STATED PROBLEM:
Repeat exactly, and only, the lines from the one that contains "spec=0.8, noise=0.05, nscale=2)" through the one that contains "0.4, noise=0.03, nscale=2)", both ends included.

SOURCE MATERIAL:
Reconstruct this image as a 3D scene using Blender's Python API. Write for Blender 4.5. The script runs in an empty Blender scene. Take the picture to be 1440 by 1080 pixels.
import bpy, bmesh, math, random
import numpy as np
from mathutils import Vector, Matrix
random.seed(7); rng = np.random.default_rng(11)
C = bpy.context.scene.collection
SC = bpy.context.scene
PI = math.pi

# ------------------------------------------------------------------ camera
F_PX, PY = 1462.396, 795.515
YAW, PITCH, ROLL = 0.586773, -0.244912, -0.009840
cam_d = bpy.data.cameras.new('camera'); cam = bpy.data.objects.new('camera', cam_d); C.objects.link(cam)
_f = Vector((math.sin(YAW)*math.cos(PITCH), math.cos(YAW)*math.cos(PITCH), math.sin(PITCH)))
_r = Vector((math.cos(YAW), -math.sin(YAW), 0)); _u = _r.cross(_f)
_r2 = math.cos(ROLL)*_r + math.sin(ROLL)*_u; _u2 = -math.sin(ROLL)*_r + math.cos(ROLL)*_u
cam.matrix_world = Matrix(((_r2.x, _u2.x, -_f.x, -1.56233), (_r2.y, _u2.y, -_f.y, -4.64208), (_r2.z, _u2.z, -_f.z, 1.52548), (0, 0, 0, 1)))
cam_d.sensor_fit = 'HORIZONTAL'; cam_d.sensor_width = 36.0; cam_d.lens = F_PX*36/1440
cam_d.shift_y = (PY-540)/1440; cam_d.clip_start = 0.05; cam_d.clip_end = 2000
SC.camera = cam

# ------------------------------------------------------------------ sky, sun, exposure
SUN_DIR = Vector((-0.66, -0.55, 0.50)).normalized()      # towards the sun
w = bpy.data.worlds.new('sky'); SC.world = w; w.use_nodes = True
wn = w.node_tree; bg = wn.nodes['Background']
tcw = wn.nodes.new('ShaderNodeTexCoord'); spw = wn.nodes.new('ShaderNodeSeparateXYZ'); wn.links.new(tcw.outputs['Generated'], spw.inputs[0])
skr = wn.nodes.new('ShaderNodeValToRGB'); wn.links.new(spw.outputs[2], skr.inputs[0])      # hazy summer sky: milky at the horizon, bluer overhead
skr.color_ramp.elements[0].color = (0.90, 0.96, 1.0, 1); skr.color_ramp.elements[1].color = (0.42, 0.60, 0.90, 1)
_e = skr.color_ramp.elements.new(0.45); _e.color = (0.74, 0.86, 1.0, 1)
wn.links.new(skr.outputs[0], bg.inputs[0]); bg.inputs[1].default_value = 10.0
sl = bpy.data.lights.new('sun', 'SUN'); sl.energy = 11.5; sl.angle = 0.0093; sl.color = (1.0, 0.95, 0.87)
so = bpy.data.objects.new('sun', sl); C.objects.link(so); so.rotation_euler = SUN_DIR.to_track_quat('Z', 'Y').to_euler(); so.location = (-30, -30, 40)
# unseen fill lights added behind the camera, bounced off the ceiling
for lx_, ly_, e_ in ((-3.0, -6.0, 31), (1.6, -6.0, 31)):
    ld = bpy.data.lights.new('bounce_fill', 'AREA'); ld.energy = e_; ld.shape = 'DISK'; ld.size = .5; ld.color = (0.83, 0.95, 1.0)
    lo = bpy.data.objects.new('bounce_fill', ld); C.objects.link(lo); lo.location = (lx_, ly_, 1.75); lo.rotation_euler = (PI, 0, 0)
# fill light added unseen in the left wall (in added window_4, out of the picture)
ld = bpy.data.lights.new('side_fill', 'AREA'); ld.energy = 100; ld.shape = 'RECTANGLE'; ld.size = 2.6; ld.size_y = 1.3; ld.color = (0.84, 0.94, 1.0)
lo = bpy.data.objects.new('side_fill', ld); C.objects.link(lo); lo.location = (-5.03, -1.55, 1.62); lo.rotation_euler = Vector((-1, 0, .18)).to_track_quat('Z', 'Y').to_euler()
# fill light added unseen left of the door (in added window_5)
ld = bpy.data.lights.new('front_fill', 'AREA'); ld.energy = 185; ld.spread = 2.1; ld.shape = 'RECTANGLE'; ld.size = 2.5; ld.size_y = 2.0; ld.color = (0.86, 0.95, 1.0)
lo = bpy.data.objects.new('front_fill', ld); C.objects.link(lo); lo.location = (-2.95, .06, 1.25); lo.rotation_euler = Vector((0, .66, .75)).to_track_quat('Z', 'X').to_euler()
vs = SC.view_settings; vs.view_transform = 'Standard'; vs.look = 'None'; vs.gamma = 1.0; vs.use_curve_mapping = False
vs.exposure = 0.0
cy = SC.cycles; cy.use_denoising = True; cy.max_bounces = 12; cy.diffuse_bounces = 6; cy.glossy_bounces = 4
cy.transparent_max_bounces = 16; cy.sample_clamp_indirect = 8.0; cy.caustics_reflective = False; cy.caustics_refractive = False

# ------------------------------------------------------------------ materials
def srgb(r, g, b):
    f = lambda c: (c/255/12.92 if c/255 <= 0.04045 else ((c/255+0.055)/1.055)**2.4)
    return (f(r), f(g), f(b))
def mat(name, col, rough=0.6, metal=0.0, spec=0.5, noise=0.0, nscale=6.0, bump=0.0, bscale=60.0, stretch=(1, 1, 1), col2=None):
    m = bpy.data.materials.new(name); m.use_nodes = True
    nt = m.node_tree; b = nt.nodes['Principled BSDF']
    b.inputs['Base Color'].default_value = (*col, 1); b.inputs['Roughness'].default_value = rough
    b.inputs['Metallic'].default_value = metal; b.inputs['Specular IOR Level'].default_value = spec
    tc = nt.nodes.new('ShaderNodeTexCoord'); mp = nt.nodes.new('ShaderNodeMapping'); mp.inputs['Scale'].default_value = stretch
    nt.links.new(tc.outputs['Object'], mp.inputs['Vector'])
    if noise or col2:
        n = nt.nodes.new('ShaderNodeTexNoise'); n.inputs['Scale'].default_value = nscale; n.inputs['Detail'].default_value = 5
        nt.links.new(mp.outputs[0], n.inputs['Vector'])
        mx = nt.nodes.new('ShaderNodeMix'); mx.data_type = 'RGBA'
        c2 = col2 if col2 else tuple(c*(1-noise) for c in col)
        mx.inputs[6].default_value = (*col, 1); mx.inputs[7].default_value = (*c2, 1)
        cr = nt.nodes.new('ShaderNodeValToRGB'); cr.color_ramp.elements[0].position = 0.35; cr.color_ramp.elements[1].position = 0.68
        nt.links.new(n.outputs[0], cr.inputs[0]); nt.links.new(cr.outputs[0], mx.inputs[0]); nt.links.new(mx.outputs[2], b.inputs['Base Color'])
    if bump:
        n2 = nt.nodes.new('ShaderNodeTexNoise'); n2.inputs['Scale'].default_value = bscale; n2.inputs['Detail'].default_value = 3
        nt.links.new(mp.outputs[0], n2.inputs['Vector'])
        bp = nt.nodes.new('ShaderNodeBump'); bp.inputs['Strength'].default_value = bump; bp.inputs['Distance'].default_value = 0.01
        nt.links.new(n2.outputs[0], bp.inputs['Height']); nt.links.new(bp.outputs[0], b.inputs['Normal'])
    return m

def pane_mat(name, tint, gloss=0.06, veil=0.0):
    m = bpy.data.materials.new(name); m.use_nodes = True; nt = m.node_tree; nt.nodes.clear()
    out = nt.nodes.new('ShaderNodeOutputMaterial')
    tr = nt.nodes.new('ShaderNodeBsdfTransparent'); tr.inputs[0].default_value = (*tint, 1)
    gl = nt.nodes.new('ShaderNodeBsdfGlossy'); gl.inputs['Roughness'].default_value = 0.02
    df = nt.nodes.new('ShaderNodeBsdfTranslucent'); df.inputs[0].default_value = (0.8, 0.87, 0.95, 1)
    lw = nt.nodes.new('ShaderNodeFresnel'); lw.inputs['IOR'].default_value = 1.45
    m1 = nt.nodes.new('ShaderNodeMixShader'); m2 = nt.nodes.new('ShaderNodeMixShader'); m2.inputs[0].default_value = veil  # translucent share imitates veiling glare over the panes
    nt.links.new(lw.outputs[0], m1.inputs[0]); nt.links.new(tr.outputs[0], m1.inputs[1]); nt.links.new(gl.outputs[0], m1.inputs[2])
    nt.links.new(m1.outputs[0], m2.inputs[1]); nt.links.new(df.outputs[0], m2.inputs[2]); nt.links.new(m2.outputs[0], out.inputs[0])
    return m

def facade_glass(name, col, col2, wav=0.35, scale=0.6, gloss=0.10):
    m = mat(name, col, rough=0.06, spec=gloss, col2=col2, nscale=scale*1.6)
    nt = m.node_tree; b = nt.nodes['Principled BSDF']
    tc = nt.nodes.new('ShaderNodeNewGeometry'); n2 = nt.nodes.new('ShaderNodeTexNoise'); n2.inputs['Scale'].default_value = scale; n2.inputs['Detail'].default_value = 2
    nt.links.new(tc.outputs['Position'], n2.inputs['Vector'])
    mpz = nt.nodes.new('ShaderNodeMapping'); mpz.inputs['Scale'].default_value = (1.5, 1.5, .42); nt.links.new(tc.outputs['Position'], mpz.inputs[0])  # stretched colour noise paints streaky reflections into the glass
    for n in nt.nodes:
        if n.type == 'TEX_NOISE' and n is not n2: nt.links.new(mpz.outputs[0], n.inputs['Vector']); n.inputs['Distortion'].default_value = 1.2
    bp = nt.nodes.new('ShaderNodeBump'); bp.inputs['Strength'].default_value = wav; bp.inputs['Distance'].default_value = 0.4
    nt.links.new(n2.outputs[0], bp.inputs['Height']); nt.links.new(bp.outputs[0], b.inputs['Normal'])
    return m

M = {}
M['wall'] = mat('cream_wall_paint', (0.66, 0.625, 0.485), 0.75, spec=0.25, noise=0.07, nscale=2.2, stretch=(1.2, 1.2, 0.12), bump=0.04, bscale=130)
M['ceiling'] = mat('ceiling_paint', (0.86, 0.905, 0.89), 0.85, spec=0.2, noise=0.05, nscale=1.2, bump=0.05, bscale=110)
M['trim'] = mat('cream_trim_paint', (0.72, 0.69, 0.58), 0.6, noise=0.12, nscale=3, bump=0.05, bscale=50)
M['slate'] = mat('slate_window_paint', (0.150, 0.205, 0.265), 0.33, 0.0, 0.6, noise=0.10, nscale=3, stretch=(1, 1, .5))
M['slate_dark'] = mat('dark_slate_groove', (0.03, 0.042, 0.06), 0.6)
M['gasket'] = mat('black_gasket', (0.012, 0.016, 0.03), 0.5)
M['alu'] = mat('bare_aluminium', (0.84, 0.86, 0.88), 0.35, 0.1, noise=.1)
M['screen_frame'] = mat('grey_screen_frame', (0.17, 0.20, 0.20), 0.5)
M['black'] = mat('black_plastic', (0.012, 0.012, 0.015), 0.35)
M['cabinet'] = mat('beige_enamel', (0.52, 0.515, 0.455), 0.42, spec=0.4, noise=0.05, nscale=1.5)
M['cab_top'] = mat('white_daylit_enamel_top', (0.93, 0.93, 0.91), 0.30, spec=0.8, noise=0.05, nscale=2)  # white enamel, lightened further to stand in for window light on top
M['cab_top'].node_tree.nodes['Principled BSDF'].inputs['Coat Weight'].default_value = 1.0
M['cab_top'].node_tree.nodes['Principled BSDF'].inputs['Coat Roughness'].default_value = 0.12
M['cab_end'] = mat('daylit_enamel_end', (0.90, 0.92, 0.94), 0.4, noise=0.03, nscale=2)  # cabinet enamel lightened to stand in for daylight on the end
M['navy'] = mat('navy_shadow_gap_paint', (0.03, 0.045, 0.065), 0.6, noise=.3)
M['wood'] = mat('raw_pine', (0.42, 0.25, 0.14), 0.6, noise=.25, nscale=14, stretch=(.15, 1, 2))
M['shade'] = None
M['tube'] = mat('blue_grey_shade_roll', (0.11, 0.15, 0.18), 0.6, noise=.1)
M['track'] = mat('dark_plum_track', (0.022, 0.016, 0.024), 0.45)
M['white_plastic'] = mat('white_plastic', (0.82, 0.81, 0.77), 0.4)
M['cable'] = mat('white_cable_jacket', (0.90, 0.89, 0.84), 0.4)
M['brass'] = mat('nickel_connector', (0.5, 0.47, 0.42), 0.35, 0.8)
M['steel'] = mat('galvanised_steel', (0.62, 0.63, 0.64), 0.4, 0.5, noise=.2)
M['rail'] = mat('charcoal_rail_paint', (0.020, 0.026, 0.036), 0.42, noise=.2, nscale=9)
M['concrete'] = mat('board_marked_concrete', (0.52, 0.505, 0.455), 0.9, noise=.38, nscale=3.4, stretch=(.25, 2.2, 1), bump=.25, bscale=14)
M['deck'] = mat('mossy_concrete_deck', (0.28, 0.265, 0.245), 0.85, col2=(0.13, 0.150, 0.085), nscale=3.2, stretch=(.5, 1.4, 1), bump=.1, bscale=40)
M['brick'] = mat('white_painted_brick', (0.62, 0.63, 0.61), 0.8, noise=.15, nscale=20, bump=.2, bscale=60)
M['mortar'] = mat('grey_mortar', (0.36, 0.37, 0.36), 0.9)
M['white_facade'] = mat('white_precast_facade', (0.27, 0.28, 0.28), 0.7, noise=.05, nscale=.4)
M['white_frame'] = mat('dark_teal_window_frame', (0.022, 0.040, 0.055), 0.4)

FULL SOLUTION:
M['cab_top'] = mat('white_daylit_enamel_top', (0.93, 0.93, 0.91), 0.30, spec=0.8, noise=0.05, nscale=2)  # white enamel, lightened further to stand in for window light on top
M['cab_top'].node_tree.nodes['Principled BSDF'].inputs['Coat Weight'].default_value = 1.0
M['cab_top'].node_tree.nodes['Principled BSDF'].inputs['Coat Roughness'].default_value = 0.12
M['cab_end'] = mat('daylit_enamel_end', (0.90, 0.92, 0.94), 0.4, noise=0.03, nscale=2)  # cabinet enamel lightened to stand in for daylight on the end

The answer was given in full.